Through the message given by the Lord to the prophet Ezekiel, we may note how idolatry, even those of sticks and stones, becomes internalized, “Son of man, these men have taken their idols into their hearts, and set the stumbling block of their iniquity before their faces….” Ezekiel 14:3

The Apostle John in his first epistle is keenly aware that idolatry of the heart will keep one from eternal life because it is a reflective pattern of an unregenerate heart.  Note additional commentary from elsewhere in the New Testament:

 “For you may be sure of this, that everyone who is sexually immoral or impure, or who is covetous (that is, an idolater), has no inheritance in the kingdom of Christ and God.” Ephesians 5:5

“Put to death therefore what is earthly in you: sexual immorality, impurity, passion, evil desire, and covetousness, which is idolatry.” Colossians 3:5

In the two passages above we may glean that covetousness, i.e. unlawful desires of the heart, are labeled as idolatry.  So again we find that idolatry, this time from a different perspective, is a violation of God’s holy law, namely “Thou shall not covet” Ex 20:17

Why then are we to avoid idols? 1) It robs God of the glory and worship that is due His name. 2) It is a violation of God’s holy law 3) It hinders and inhibits man’s proper relationship with His Creator. 4) It elevates concern for self above concern for others.

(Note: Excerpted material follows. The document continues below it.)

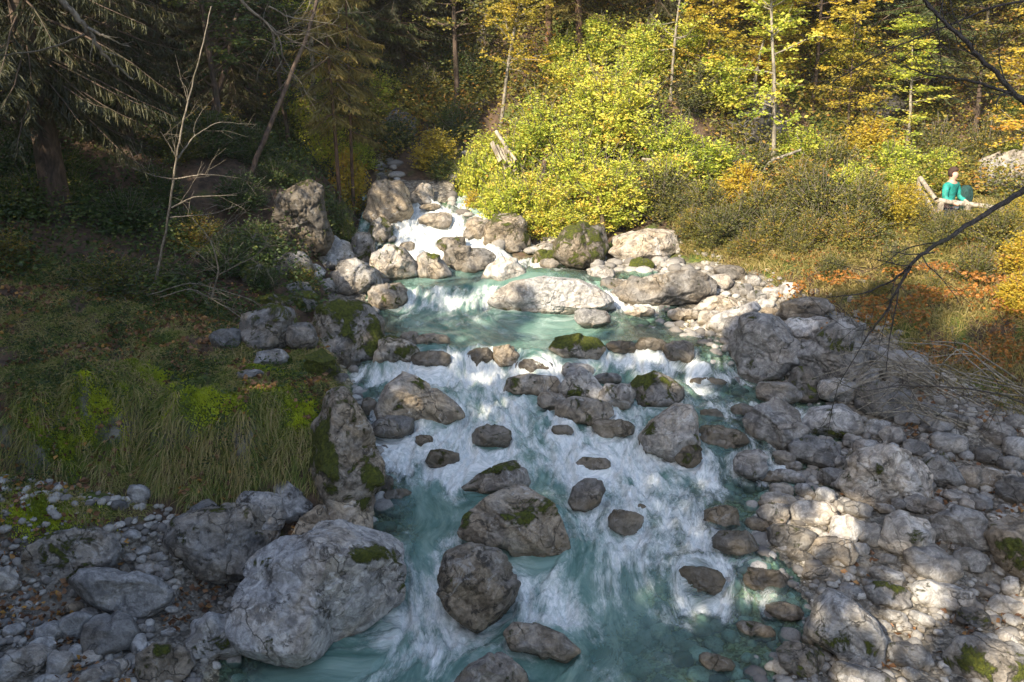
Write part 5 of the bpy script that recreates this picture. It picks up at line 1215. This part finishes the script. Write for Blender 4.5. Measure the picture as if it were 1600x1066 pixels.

Turning our attention to address how it is that we are to keep ourselves from idols, we may conclude with 4 summary statements.  1) Only a regenerate heart can truly avoid the plague of idolatry. 2) Be alert to all presence of idolatry in your heart 3) Renew your mind daily by the Word of God 4) Pray for God to reveal any unrecognized idols

For John to summarize his letter in this way, he is ultimately defining the chief obstacle for everything he outlined in the previous 5 chapters.  Idols stifle one’s knowledge of God.  Idols are contrary to growth in holiness.  Idols elevate self over love for others.  How can one be sure to pass the “tests” of 1 John?  Simple, “little children, keep yourselves from idols.”